While many outside of government have looked to a carbon tax, it is not until very recently that both federal and provincial politicians have pondered the possibility of a carbon tax. While many motives likely drive this, a number can be readily identified:

• The ability of the tax to raise funds for additional priorities;
• The relative administrative simplicity of a tax is more closely aligned with existing administrative functions and tax authorities;
• A broad based signal, where all in the economy can targeted; and,
• Reduced compliance costs through revenue recycling and tax shifting, where distortionary labour and capital taxes can be reduced.

Finally the public (yes you) is much more fickle in their preference. Generally, there is a perception that carbon reductions will be costless. Social marketing has led many to believe that technology investment in hybrid vehicles and compact florescent lights, for example, are both sufficient to meet the challenge and are costless through energy savings. But in reality, the emission reductions contemplated by most governments come with a price that consumers will ultimately bear to some extent. This then leads to emerging public perception that carbon policy will cost, and perhaps a carbon tax is relatively more punitive than technology standards. But with tax shifting in British Columbia this perception is likely changing. After all, Canadians may just dislike income taxes more than carbon taxes. But then again, perhaps not.
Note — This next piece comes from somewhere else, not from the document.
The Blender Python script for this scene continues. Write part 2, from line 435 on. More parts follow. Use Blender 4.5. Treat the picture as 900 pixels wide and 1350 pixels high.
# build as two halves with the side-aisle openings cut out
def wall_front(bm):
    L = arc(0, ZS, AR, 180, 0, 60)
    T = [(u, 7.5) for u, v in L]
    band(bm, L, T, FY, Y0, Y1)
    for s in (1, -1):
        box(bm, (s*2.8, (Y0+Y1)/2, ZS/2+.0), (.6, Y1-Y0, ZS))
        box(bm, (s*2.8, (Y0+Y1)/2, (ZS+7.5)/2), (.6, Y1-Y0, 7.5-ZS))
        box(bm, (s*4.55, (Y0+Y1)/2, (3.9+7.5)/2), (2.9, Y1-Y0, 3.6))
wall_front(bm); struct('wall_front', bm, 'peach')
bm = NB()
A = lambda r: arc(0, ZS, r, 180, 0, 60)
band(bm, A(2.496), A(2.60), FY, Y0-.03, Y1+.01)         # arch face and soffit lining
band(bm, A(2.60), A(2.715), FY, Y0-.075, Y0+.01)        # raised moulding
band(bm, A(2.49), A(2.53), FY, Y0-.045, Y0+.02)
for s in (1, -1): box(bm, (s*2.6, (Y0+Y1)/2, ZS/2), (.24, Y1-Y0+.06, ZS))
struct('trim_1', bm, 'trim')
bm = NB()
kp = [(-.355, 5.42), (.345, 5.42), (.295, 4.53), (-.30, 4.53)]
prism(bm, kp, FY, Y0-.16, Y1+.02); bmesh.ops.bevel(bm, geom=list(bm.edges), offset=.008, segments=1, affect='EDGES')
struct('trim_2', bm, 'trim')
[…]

While support for a carbon tax is growing, it is unlikely to displace cap and trade given its inertia. A more realistic policy package that could emerge is cap and trade for large emitters with offsets. But this would narrow the scope of application of the carbon policy leading to higher abatement costs and likely a level of complexity that would become onerous in time. A more cost-effective policy would shift towards a carbon tax focused on the remaining 50% of national emissions outside of the large emitters. Offsets would still have a place in the policy given emissions from agriculture and forestry, and targeted regulations in buildings and transport would be required to address emissions insensitive to emission pricing. This policy package would then retain the benefits of cap and trade while enabling an equitable price signal throughout the energy economy with a complementary carbon tax.

A final balancing of cap and trade versus tax then comes down to design and perceived interest. In Canada, the perception that a cap and trade would place a real cap on production along with the rise in complexity of a cap and trade system that contains an intensity target, broad range of offsets and a technology fund (ironically, these are features developed at the behest of industry in the first place) has led many to argue that a carbon tax is preferred. But regardless of instrument design, it is the perceived cost burden that really drives instrument choice preferences. This then indicates that preference over cap and trade or a carbon tax requires a careful examination of the financial implications of the policy on an operation.

But then again, knee jerk reactions to the word “tax”, which is being dogmatically perpetuated for political gain, will mean we get just what we want least — a high cost climate policy.